STATED EXERCISE: Output every line of the material exactly, omitting images.

* START RECORDS PROVIDED *

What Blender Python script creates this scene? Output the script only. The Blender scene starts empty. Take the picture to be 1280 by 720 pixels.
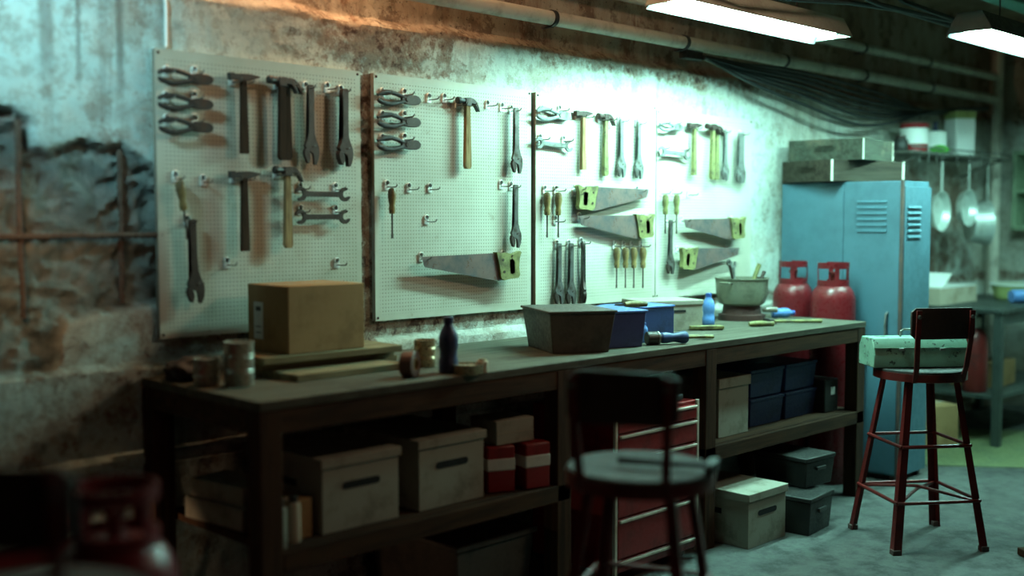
import bpy, bmesh, math, random
import numpy as np
from mathutils import Vector, Matrix, noise
random.seed(7)
SC = bpy.context.scene
COL = SC.collection
PI = math.pi
R = math.radians

# ------------------------------------------------------------------ camera (image taken as 1280 x 720)
FPX, VX, HY, HC = 1400.0, 2050.0, 272.0, 1.40
PITCH = math.atan((360 - HY) / FPX)
TH = math.atan((VX - 640) / math.hypot(FPX, 360 - HY))
FW = Vector((math.cos(TH) * math.cos(PITCH), math.sin(TH) * math.cos(PITCH), -math.sin(PITCH)))
RT = Vector((math.sin(TH), -math.cos(TH), 0))
UP = RT.cross(FW)
CAM = Vector((0, 0, HC))
def at(px, py, ax, v):
    """point of the photo's ray on the world plane axis=v"""
    r = FW * FPX + RT * (px - 640) + UP * (360 - py)
    return CAM + r * ((v - CAM[ax]) / r[ax])

WY = 3.45      # wall plane
BZ = 0.88      # bench top
BY = 2.715     # bench front
SZ = 0.434     # bench shelf

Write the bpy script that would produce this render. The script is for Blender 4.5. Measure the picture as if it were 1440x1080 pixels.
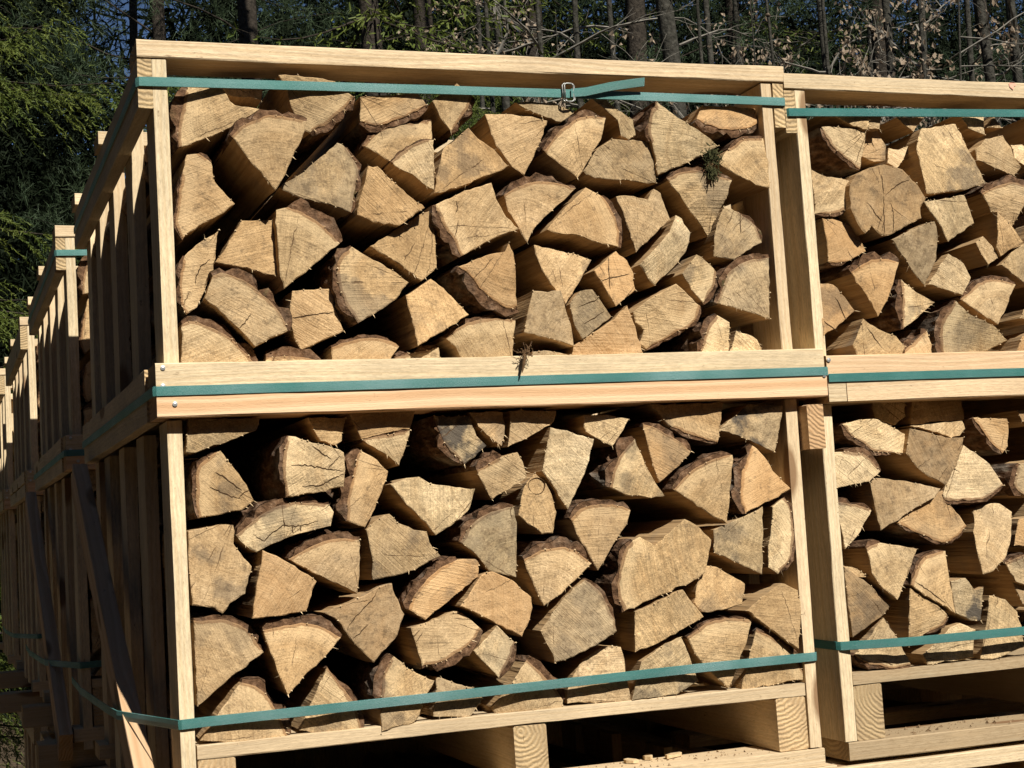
import bpy, math, random
import numpy as np
from mathutils import Vector, Matrix

S = bpy.context.scene
C = S.collection
rad = math.radians
for o in list(bpy.data.objects): bpy.data.objects.remove(o)

# ------------------------------------------------------------- camera
cam_d = bpy.data.cameras.new('camera'); cam = bpy.data.objects.new('camera', cam_d); C.objects.link(cam)
cam_d.sensor_width = 36; cam_d.lens = 2257.97/1440*36; cam_d.clip_start = .05; cam_d.clip_end = 900
def aim(yaw, pitch, roll, pos):
    cy, sy, cp, sp = math.cos(yaw), math.sin(yaw), math.cos(pitch), math.sin(pitch)
    f = Vector((sy*cp, cy*cp, sp)); r = Vector((cy, -sy, 0)); u = r.cross(f)
    r, u = math.cos(roll)*r+math.sin(roll)*u, math.cos(roll)*u-math.sin(roll)*r
    return Matrix(((r.x, u.x, -f.x, pos[0]), (r.y, u.y, -f.y, pos[1]), (r.z, u.z, -f.z, pos[2]), (0, 0, 0, 1)))
cam.matrix_world = aim(.348135, .087426, -.060825, (-.343957, -2.674085, .991157))
S.camera = cam

# ------------------------------------------------------------- sky and sun
SUN_AZ, SUN_EL = rad(10), rad(43)          # azimuth measured from -Y (behind the camera) towards +X
w = bpy.data.worlds.new('World'); S.world = w; w.use_nodes = True
nt = w.node_tree; nt.nodes.clear()
sky = nt.nodes.new('ShaderNodeTexSky'); sky.sky_type = 'NISHITA'; sky.sun_disc = False
sky.sun_elevation = SUN_EL; sky.sun_rotation = math.pi-SUN_AZ; sky.air_density = .62; sky.dust_density = .1; sky.ozone_density = 3.0; sky.altitude = 600
bg = nt.nodes.new('ShaderNodeBackground'); bg.inputs[1].default_value = .05
wo = nt.nodes.new('ShaderNodeOutputWorld'); nt.links.new(sky.outputs[0], bg.inputs[0]); nt.links.new(bg.outputs[0], wo.inputs[0])
sd = bpy.data.lights.new('sun', 'SUN'); sd.energy = 5.0; sd.angle = rad(.5); sd.color = (1, .965, .90)
sun = bpy.data.objects.new('sun', sd); C.objects.link(sun)
tosun = Vector((math.sin(SUN_AZ)*math.cos(SUN_EL), -math.cos(SUN_AZ)*math.cos(SUN_EL), math.sin(SUN_EL)))
sun.rotation_euler = tosun.to_track_quat('Z', 'Y').to_euler()
vs = S.view_settings; vs.view_transform = 'Standard'; vs.look = 'None'; vs.exposure = .42; vs.gamma = 1; vs.use_curve_mapping = False
S.cycles.max_bounces = 6; S.cycles.diffuse_bounces = 3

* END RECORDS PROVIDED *

RESULT OF THE TASK:
What Blender Python script creates this scene? Output the script only. The Blender scene starts empty. Take the picture to be 1280 by 720 pixels.
import bpy, bmesh, math, random
import numpy as np
from mathutils import Vector, Matrix, noise
random.seed(7)
SC = bpy.context.scene
COL = SC.collection
PI = math.pi
R = math.radians

# ------------------------------------------------------------------ camera (image taken as 1280 x 720)
FPX, VX, HY, HC = 1400.0, 2050.0, 272.0, 1.40
PITCH = math.atan((360 - HY) / FPX)
TH = math.atan((VX - 640) / math.hypot(FPX, 360 - HY))
FW = Vector((math.cos(TH) * math.cos(PITCH), math.sin(TH) * math.cos(PITCH), -math.sin(PITCH)))
RT = Vector((math.sin(TH), -math.cos(TH), 0))
UP = RT.cross(FW)
CAM = Vector((0, 0, HC))
def at(px, py, ax, v):
    """point of the photo's ray on the world plane axis=v"""
    r = FW * FPX + RT * (px - 640) + UP * (360 - py)
    return CAM + r * ((v - CAM[ax]) / r[ax])

WY = 3.45      # wall plane
BZ = 0.88      # bench top
BY = 2.715     # bench front
SZ = 0.434     # bench shelf

Write the bpy script that would produce this render. The script is for Blender 4.5. Measure the picture as if it were 1440x1080 pixels.
import bpy, math, random
import numpy as np
from mathutils import Vector, Matrix

S = bpy.context.scene
C = S.collection
rad = math.radians
for o in list(bpy.data.objects): bpy.data.objects.remove(o)

# ------------------------------------------------------------- camera
cam_d = bpy.data.cameras.new('camera'); cam = bpy.data.objects.new('camera', cam_d); C.objects.link(cam)
cam_d.sensor_width = 36; cam_d.lens = 2257.97/1440*36; cam_d.clip_start = .05; cam_d.clip_end = 900
def aim(yaw, pitch, roll, pos):
    cy, sy, cp, sp = math.cos(yaw), math.sin(yaw), math.cos(pitch), math.sin(pitch)
    f = Vector((sy*cp, cy*cp, sp)); r = Vector((cy, -sy, 0)); u = r.cross(f)
    r, u = math.cos(roll)*r+math.sin(roll)*u, math.cos(roll)*u-math.sin(roll)*r
    return Matrix(((r.x, u.x, -f.x, pos[0]), (r.y, u.y, -f.y, pos[1]), (r.z, u.z, -f.z, pos[2]), (0, 0, 0, 1)))
cam.matrix_world = aim(.348135, .087426, -.060825, (-.343957, -2.674085, .991157))
S.camera = cam

# ------------------------------------------------------------- sky and sun
SUN_AZ, SUN_EL = rad(10), rad(43)          # azimuth measured from -Y (behind the camera) towards +X
w = bpy.data.worlds.new('World'); S.world = w; w.use_nodes = True
nt = w.node_tree; nt.nodes.clear()
sky = nt.nodes.new('ShaderNodeTexSky'); sky.sky_type = 'NISHITA'; sky.sun_disc = False
sky.sun_elevation = SUN_EL; sky.sun_rotation = math.pi-SUN_AZ; sky.air_density = .62; sky.dust_density = .1; sky.ozone_density = 3.0; sky.altitude = 600
bg = nt.nodes.new('ShaderNodeBackground'); bg.inputs[1].default_value = .05
wo = nt.nodes.new('ShaderNodeOutputWorld'); nt.links.new(sky.outputs[0], bg.inputs[0]); nt.links.new(bg.outputs[0], wo.inputs[0])
sd = bpy.data.lights.new('sun', 'SUN'); sd.energy = 5.0; sd.angle = rad(.5); sd.color = (1, .965, .90)
sun = bpy.data.objects.new('sun', sd); C.objects.link(sun)
tosun = Vector((math.sin(SUN_AZ)*math.cos(SUN_EL), -math.cos(SUN_AZ)*math.cos(SUN_EL), math.sin(SUN_EL)))
sun.rotation_euler = tosun.to_track_quat('Z', 'Y').to_euler()
vs = S.view_settings; vs.view_transform = 'Standard'; vs.look = 'None'; vs.exposure = .42; vs.gamma = 1; vs.use_curve_mapping = False
S.cycles.max_bounces = 6; S.cycles.diffuse_bounces = 3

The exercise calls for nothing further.